Up to this point, we presented spike sorting as a complete procedure that seeks to assign a signal to a particular source, but regarding it as a piece of puzzle toward another problem solution is also valid. Spike sorting can be embedded in synaptic connectivity estimation algorithms, thus helping construct neuronal circuit diagrams (Endo et al., 2021). By combining spike sorting with phasic unit selection, we can recognize firing patterns in structures that have timekeeping properties (Chrobok et al., 2021).

Our study intended to outline some of the most relevant issues that shape current spike sorting trends. Despite the endless attempts and various strategies, obvious spike sorting standards and algorithm comparison methods are still deficient, but any effort toward unified spike sorting frameworks and accuracy quantification metrics should be cheered (Rey et al., 2015; Smith et al., 2020). In spite of closely focusing on a set of algorithms that ascribe a well-defined signal to its supposed emitter, we should not miss the bigger picture either and, therefore, concentrate on the non-independent nature of neural activities (Urai et al., 2021). In the search for the gold standard algorithm, we should also leave room for neural network-based or custom-tailored solutions too, without which we cannot excel when miscellaneous temporal or spatial particularities are present (Vu et al., 2018; Sedaghat-Nejad et al., 2021). The authors of this article believe that fostering the concept of incremental learning in spike detection and clustering methods could offer the panacea for most difficulties arising during long-term recording analysis, since adaptation to alternating circumstances would not demand repeated training on previous samples but focus on the gradually growing set of data without having to worry for memory restrictions.

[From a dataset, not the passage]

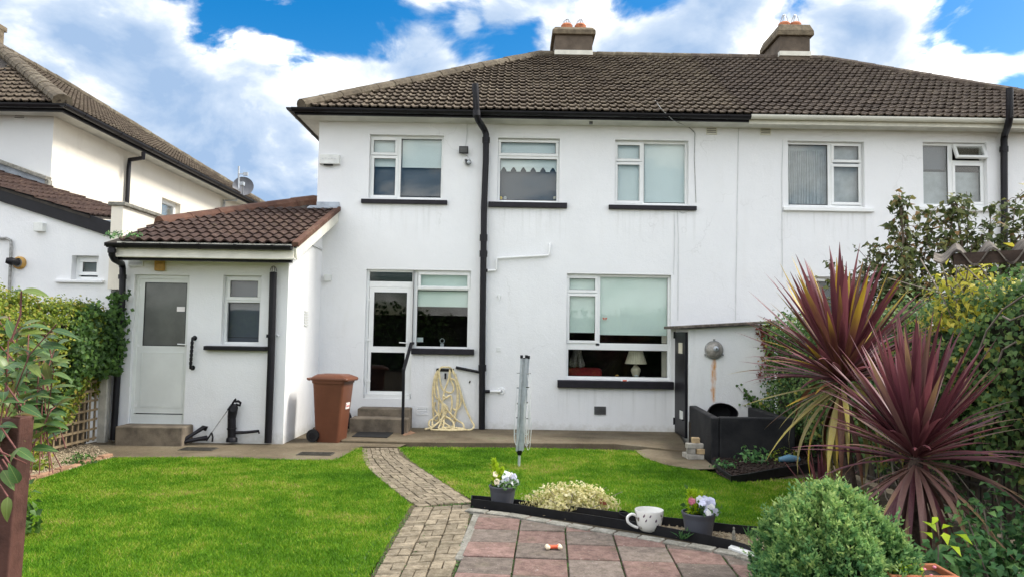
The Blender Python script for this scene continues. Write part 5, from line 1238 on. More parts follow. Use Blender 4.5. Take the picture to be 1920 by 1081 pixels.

Another aspect that opens new perspectives is the myriad of neural sensors at our fingertips. As it can now be anticipated, CMOS technologies could fulfill the requirements for implantable long-term sensors, as their ultra-low power consumption, neuromorphic design, and, lately, their capability to self-repair should be exploited (Rahiminejad et al., 2021). Even though a great variety of recording devices provides us with data of ever-improving signal-to-noise ratios and of diminishing invasiveness, there are fundamental questions about extracellular action potentials that are, so far, unanswered. In particular, a probe's interference with the adjacent neural tissue, eventual chance of bias for certain neuron subclasses, cross-compliance between neuron types, and extracellular signatures are hotly debated topics (Neto et al., 2016). None of these subjects are self-standing, since contemplating about the limitations of recording facilities could also possibly bring about the advent of better-built BMI systems.